Statehouse Live: Brownback administration proposes tax breaks, student loan repayments for rural areas

? Gov. Sam Brownback’s plan to give tax and student loan breaks to lure people to rural Kansas was greeted warmly by legislators on Tuesday, but they said the proposal still needs work.

Kansas Revenue Secretary Nick Jordan said the Brownback administration was trying to reverse a centurylong migration from rural counties.

“This is a very innovative and new idea on how we might repopulate and bring people back to rural Kansas,” Jordan told the Senate Taxation Committee.

Senate Bill 198 would create “rural opportunity zones” that would grant state income tax exemptions for five years to people who move from outside Kansas to any of the 40 counties in Kansas where populations have declined more than 10 percent since the 2000 Census.

And the bill would allow those counties the option of establishing a student loan repayment program that could repay student loans up to $15,000. The participating county and state would share this expense.

Brownback’s policy director, Landon Fulmer, said if enacted the proposal would show the benefits of reducing state income taxes as a way to spur economic growth.
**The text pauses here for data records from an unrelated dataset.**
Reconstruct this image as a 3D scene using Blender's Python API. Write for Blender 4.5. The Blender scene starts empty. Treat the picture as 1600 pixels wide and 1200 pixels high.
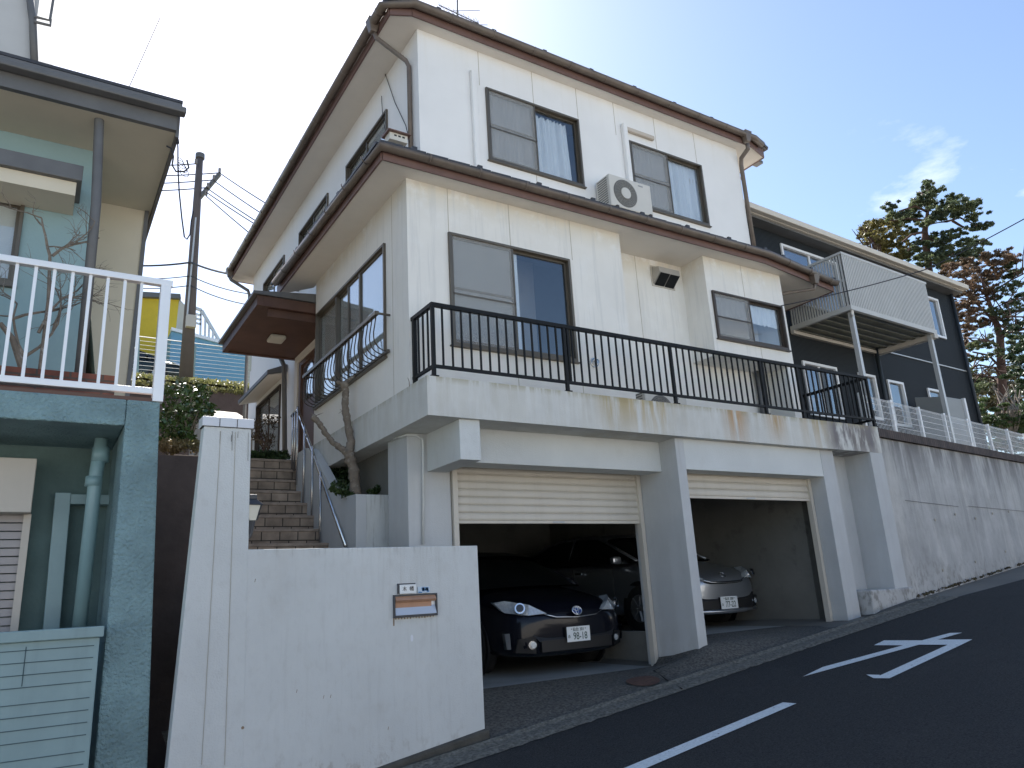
import bpy, bmesh, math, random
from mathutils import Vector, Matrix
random.seed(7)
SC = bpy.context.scene
COL = SC.collection
# ------------------------------------------------------------------ camera
F = 1168.0
RX = Vector((0.84785, -0.52728, -0.05585))      # camera right
RY = Vector((0.09794, 0.25925, -0.96083))       # camera down
RZ = Vector((0.52111, 0.80918, 0.27144))        # camera forward
cd = bpy.data.cameras.new("camera"); cam = bpy.data.objects.new("camera", cd); COL.objects.link(cam)
m = Matrix.Identity(4)
for i in range(3):
    m[i][0] = RX[i]; m[i][1] = -RY[i]; m[i][2] = -RZ[i]
cam.matrix_world = m
cd.sensor_width = 36; cd.lens = 36*F/1600; cd.clip_start = 0.05; cd.clip_end = 3000
SC.camera = cam
SC.render.resolution_x = 1024; SC.render.resolution_y = 768
# ------------------------------------------------------------------ sky, sun, exposure
SUN_EL = 47.0; SUN_AZ = 9.0                       # azimuth from +Y towards +X
w = bpy.data.worlds.new("World"); SC.world = w; w.use_nodes = True
nt = w.node_tree; bg = nt.nodes['Background']
sky = nt.nodes.new('ShaderNodeTexSky'); sky.sky_type = 'NISHITA'; sky.sun_disc = False
sky.sun_elevation = math.radians(SUN_EL); sky.sun_rotation = math.radians(SUN_AZ)
sky.air_density = 1.0; sky.dust_density = 0.7; sky.ozone_density = 1.6
tc = nt.nodes.new('ShaderNodeTexCoord'); mp = nt.nodes.new('ShaderNodeMapping')
mp.inputs['Scale'].default_value = (1, 1, 2.6)
cn = nt.nodes.new('ShaderNodeTexNoise'); cn.inputs['Scale'].default_value = 3.1; cn.inputs['Detail'].default_value = 9; cn.inputs['Roughness'].default_value = 0.62
cr = nt.nodes.new('ShaderNodeValToRGB'); cr.color_ramp.elements[0].position = 0.55; cr.color_ramp.elements[1].position = 0.74
sx = nt.nodes.new('ShaderNodeSeparateXYZ')
lm = nt.nodes.new('ShaderNodeMapRange'); lm.inputs[1].default_value = 0.30; lm.inputs[2].default_value = 0.55; lm.inputs[3].default_value = 1; lm.inputs[4].default_value = 0
mu = nt.nodes.new('ShaderNodeMath'); mu.operation = 'MULTIPLY'
mx = nt.nodes.new('ShaderNodeMixRGB'); mx.inputs[2].default_value = (9.5, 9.3, 9.2, 1)
L = nt.links.new
L(tc.outputs['Generated'], mp.inputs[0]); L(mp.outputs[0], cn.inputs['Vector']); L(cn.outputs['Fac'], cr.inputs[0])
L(tc.outputs['Generated'], sx.inputs[0]); L(sx.outputs[2], lm.inputs[0])
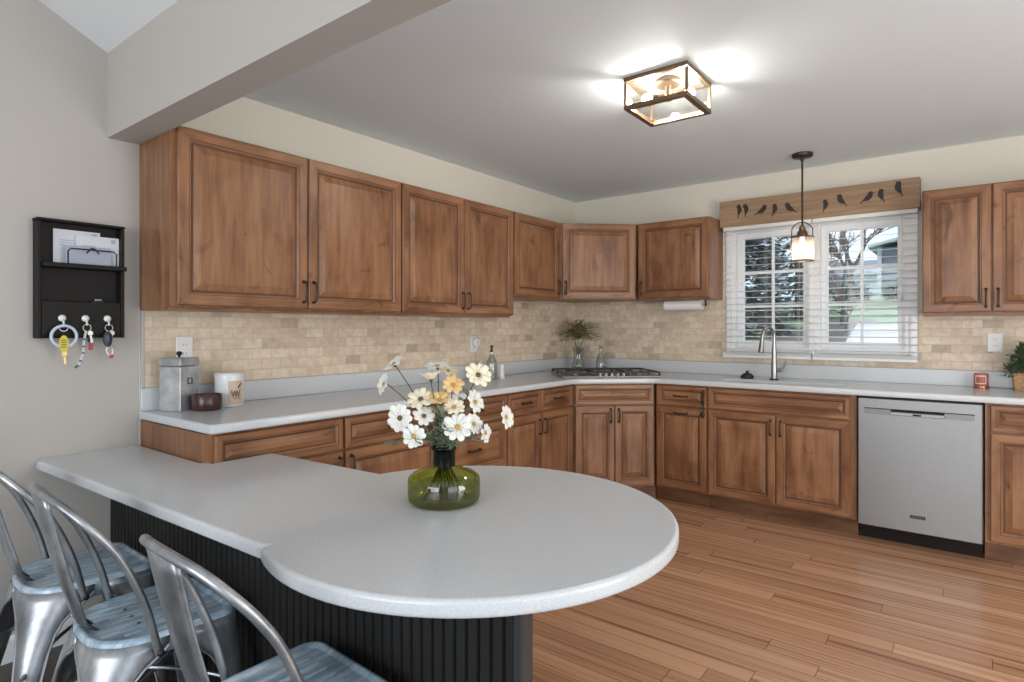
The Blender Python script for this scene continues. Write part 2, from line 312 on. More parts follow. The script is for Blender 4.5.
# ------------------------------------------------------------------ the room
YB = 4.85; H = 2.46; XR = 5.2; BY0, BY1, BZ = 1.035, 1.156, 2.099; YS = -3.2
def room():
    struct(MB().box((-.001, 1.10, -.06), (XR, YB, 0)).build('floor', 'floor'))
    struct(MB().box((-.001, YS, -.06), (XR, 1.098, 0)).build('floor_dining', 'floor_d'))
    struct(MB().box((-.15, BY1, -.06), (0, YB + .15, H + .1)).build('wall_left', 'cream'))
    struct(MB().box((-.15, YS - .15, -.06), (0, BY1 - .001, 4.9)).build('wall_left_dining', 'gray'))
    struct(MB().box((XR, BY1, -.06), (XR + .15, YB + .15, H + .1)).build('wall_right', 'cream'))
    wd = MB(); wd.box((XR, YS - .15, -.06), (XR + .15, -1.05, 4.9)).box((XR, 1.05, -.06), (XR + .15, BY1 - .001, 4.9)).box((XR, -1.05, 2.25), (XR + .15, 1.05, 4.9))
    struct(wd.build('wall_right_dining', 'gray'))
    b = MB(); x0, x1, z0, z1 = 1.44, 2.62, 1.10, 2.07
    b.box((0, YB, -.06), (x0, YB + .15, H + .1)).box((x1, YB, -.06), (XR, YB + .15, H + .1)).box((x0, YB, -.06), (x1, YB + .15, z0)).box((x0, YB, z1), (x1, YB + .15, H + .1))
    struct(b.build('wall_back', 'cream'))
    f = MB(); f.box((0, YS - .15, -.06), (1.0, YS, 4.9)).box((4.2, YS - .15, -.06), (XR, YS, 4.9)).box((1.0, YS - .15, -.06), (4.2, YS, .35)).box((1.0, YS - .15, 2.55), (4.2, YS, 4.9))
    struct(f.build('wall_front', 'gray'))
    struct(MB().box((0, BY1, H), (XR, YB, H + .1)).build('ceiling', 'ceil'))
    struct(MB().box((0, BY0, BZ), (XR, BY1, H + .4)).build('ceiling_beam', 'gray'))
    s = .515; v = MB(); yr = -1.08
    zc = lambda y: H + .002 + s * (BY0 - y) if y > yr else H + .002 + s * (BY0 - yr) - s * (yr - y)
    for a, c in ((BY0, yr), (yr, YS)):
        v.add([(0, a, zc(a)), (XR, a, zc(a)), (XR, c, zc(c)), (0, c, zc(c)), (0, a, zc(a) + .1), (XR, a, zc(a) + .1), (XR, c, zc(c) + .1), (0, c, zc(c) + .1)], [(0, 1, 2, 3), (4, 7, 6, 5), (0, 4, 5, 1), (2, 6, 7, 3), (0, 3, 7, 4), (1, 5, 6, 2)])
    struct(v.build('ceiling_vault', 'vault'))
    bb = MB(); bb.loft([[(.0005, YS + .02, 0), (.016, YS + .02, 0), (.016, YS + .02, .085), (.008, YS + .02, .10), (.0005, YS + .02, .10)], [(.0005, 1.043, 0), (.016, 1.043, 0), (.016, 1.043, .085), (.008, 1.043, .10), (.0005, 1.043, .10)]], 0, True, True)
    struct(bb.build('baseboard_left', 'trimwhite'))
    struct(MB().box((.0005, 1.177, 1.0155), (.010, YB - .012, 1.52)).build('trim_1', 'tile_y'))
    t = MB(); t.box((.011, YB - .010, 1.0155), (1.40, YB - .0005, 1.52)).box((1.40, YB - .010, 1.0155), (2.66, YB - .0005, 1.085)).box((2.66, YB - .010, 1.0155), (3.475, YB - .0005, 1.40))
    struct(t.build('trim_2', 'tile_x'))
    struct(MB().bbox((.0005, 1.160, 1.016), (.013, 1.1765, 1.3725), .002).build('trim_3', 'gray'))
room()

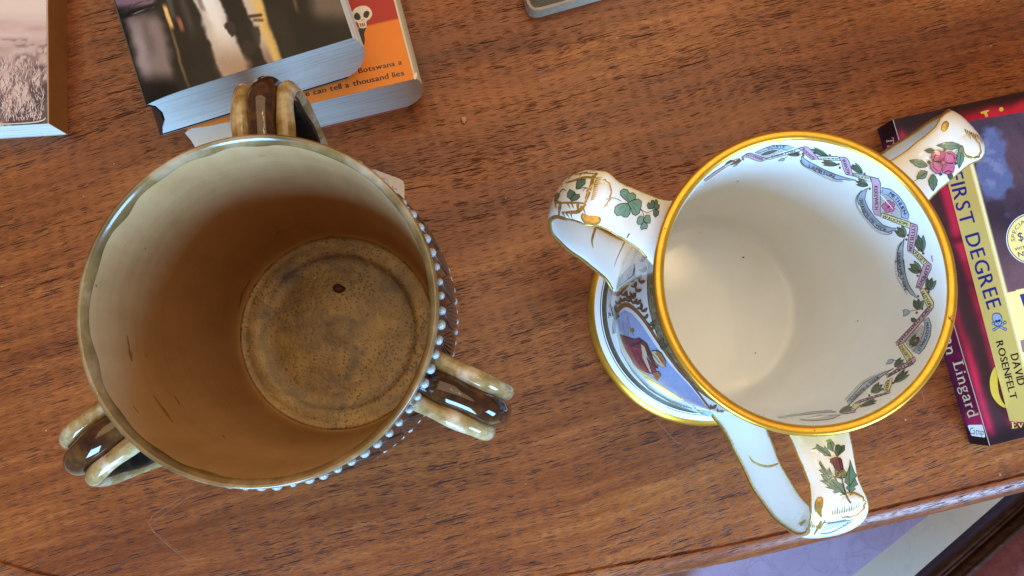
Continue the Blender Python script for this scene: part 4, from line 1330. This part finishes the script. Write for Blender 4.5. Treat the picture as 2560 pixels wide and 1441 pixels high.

He described it as a “test-tube” program that would help policymakers in an eventual overhaul of the tax system. The state faces an estimated $492 million budget shortfall, and Brownback has said he wants to change the tax system in a way to attract more businesses and increase revenue.

But members of the Taxation Committee voiced several concerns about the proposal.

Sen. Jeff King, R-Independence, noted that the tax breaks could hurt one of the counties he represents: Cherokee County, which is one of Kansas’ poorest. Yet because its population didn’t decline by more than 10 percent, it would be ineligible to become a rural opportunity zone, while every county surrounding it would be eligible.

The effect, King said, could be that Cherokee County would be at a disadvantage with its neighboring counties in luring people and businesses.

Other members of the committee questioned why the student loan payment plan was limited to Kansas residents who went to college outside Kansas, saying it should probably apply to Kansans who stayed in the state to go to school. And there were many questions about the cost of the program.

Under the proposal, the state would cap its student loan payback portion to $1.5 million per year. The income tax exemption was expected to reduce taxes to the state treasury by $1.1 million during the first year, but officials said an exact estimate was difficult to nail down because they didn’t know how many people would take advantage of the program.

The committee appointed a subcommittee to work with the Brownback administration on questions that had arisen.